Problem to solve: Your task is to give the data again, exactly, with every line intact.

Stored data:
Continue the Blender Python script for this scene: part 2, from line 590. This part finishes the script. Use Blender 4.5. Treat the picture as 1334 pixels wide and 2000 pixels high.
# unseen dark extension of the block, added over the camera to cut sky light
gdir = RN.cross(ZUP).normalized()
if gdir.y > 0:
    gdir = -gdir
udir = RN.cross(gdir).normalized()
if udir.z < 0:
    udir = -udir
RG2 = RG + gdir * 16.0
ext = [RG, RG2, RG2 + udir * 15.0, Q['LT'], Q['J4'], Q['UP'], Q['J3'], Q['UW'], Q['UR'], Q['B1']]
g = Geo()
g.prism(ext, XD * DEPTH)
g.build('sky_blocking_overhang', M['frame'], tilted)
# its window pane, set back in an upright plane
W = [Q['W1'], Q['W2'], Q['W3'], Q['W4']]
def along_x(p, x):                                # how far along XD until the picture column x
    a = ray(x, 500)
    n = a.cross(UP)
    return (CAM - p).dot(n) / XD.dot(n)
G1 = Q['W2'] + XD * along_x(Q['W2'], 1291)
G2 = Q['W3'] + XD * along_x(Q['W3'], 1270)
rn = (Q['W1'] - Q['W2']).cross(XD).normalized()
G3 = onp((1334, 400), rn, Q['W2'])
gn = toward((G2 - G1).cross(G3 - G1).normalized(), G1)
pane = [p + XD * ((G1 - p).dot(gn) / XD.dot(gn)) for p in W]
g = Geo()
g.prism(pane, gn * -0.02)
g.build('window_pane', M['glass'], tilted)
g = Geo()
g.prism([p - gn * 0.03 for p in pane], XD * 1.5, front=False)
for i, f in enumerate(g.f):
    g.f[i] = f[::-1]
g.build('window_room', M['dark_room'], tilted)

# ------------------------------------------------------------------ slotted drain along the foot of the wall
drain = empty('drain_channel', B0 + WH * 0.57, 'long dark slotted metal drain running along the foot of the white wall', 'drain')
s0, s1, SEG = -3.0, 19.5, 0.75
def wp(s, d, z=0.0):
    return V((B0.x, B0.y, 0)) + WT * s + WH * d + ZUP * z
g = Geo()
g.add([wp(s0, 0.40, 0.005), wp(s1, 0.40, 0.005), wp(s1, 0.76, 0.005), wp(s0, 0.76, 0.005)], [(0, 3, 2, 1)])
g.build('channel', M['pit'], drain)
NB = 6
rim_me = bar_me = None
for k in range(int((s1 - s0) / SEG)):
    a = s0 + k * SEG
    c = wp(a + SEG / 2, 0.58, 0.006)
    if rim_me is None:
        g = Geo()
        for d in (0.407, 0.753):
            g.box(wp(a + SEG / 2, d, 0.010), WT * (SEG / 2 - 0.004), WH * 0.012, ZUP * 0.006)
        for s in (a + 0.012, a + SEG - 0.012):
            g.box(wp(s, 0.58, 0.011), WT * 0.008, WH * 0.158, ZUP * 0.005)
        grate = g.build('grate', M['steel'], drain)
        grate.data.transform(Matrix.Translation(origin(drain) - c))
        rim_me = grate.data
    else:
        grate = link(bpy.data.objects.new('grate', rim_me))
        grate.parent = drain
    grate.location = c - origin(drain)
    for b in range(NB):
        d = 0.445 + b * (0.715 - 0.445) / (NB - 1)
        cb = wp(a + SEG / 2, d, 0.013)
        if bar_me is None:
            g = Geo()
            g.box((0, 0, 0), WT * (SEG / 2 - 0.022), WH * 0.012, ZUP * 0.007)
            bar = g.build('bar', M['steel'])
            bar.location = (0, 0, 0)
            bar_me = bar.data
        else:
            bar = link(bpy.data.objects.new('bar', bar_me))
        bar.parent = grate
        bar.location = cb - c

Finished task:
Continue the Blender Python script for this scene: part 2, from line 590. This part finishes the script. Use Blender 4.5. Treat the picture as 1334 pixels wide and 2000 pixels high.
# unseen dark extension of the block, added over the camera to cut sky light
gdir = RN.cross(ZUP).normalized()
if gdir.y > 0:
    gdir = -gdir
udir = RN.cross(gdir).normalized()
if udir.z < 0:
    udir = -udir
RG2 = RG + gdir * 16.0
ext = [RG, RG2, RG2 + udir * 15.0, Q['LT'], Q['J4'], Q['UP'], Q['J3'], Q['UW'], Q['UR'], Q['B1']]
g = Geo()
g.prism(ext, XD * DEPTH)
g.build('sky_blocking_overhang', M['frame'], tilted)
# its window pane, set back in an upright plane
W = [Q['W1'], Q['W2'], Q['W3'], Q['W4']]
def along_x(p, x):                                # how far along XD until the picture column x
    a = ray(x, 500)
    n = a.cross(UP)
    return (CAM - p).dot(n) / XD.dot(n)
G1 = Q['W2'] + XD * along_x(Q['W2'], 1291)
G2 = Q['W3'] + XD * along_x(Q['W3'], 1270)
rn = (Q['W1'] - Q['W2']).cross(XD).normalized()
G3 = onp((1334, 400), rn, Q['W2'])
gn = toward((G2 - G1).cross(G3 - G1).normalized(), G1)
pane = [p + XD * ((G1 - p).dot(gn) / XD.dot(gn)) for p in W]
g = Geo()
g.prism(pane, gn * -0.02)
g.build('window_pane', M['glass'], tilted)
g = Geo()
g.prism([p - gn * 0.03 for p in pane], XD * 1.5, front=False)
for i, f in enumerate(g.f):
    g.f[i] = f[::-1]
g.build('window_room', M['dark_room'], tilted)

# ------------------------------------------------------------------ slotted drain along the foot of the wall
drain = empty('drain_channel', B0 + WH * 0.57, 'long dark slotted metal drain running along the foot of the white wall', 'drain')
s0, s1, SEG = -3.0, 19.5, 0.75
def wp(s, d, z=0.0):
    return V((B0.x, B0.y, 0)) + WT * s + WH * d + ZUP * z
g = Geo()
g.add([wp(s0, 0.40, 0.005), wp(s1, 0.40, 0.005), wp(s1, 0.76, 0.005), wp(s0, 0.76, 0.005)], [(0, 3, 2, 1)])
g.build('channel', M['pit'], drain)
NB = 6
rim_me = bar_me = None
for k in range(int((s1 - s0) / SEG)):
    a = s0 + k * SEG
    c = wp(a + SEG / 2, 0.58, 0.006)
    if rim_me is None:
        g = Geo()
        for d in (0.407, 0.753):
            g.box(wp(a + SEG / 2, d, 0.010), WT * (SEG / 2 - 0.004), WH * 0.012, ZUP * 0.006)
        for s in (a + 0.012, a + SEG - 0.012):
            g.box(wp(s, 0.58, 0.011), WT * 0.008, WH * 0.158, ZUP * 0.005)
        grate = g.build('grate', M['steel'], drain)
        grate.data.transform(Matrix.Translation(origin(drain) - c))
        rim_me = grate.data
    else:
        grate = link(bpy.data.objects.new('grate', rim_me))
        grate.parent = drain
    grate.location = c - origin(drain)
    for b in range(NB):
        d = 0.445 + b * (0.715 - 0.445) / (NB - 1)
        cb = wp(a + SEG / 2, d, 0.013)
        if bar_me is None:
            g = Geo()
            g.box((0, 0, 0), WT * (SEG / 2 - 0.022), WH * 0.012, ZUP * 0.007)
            bar = g.build('bar', M['steel'])
            bar.location = (0, 0, 0)
            bar_me = bar.data
        else:
            bar = link(bpy.data.objects.new('bar', bar_me))
        bar.parent = grate
        bar.location = cb - c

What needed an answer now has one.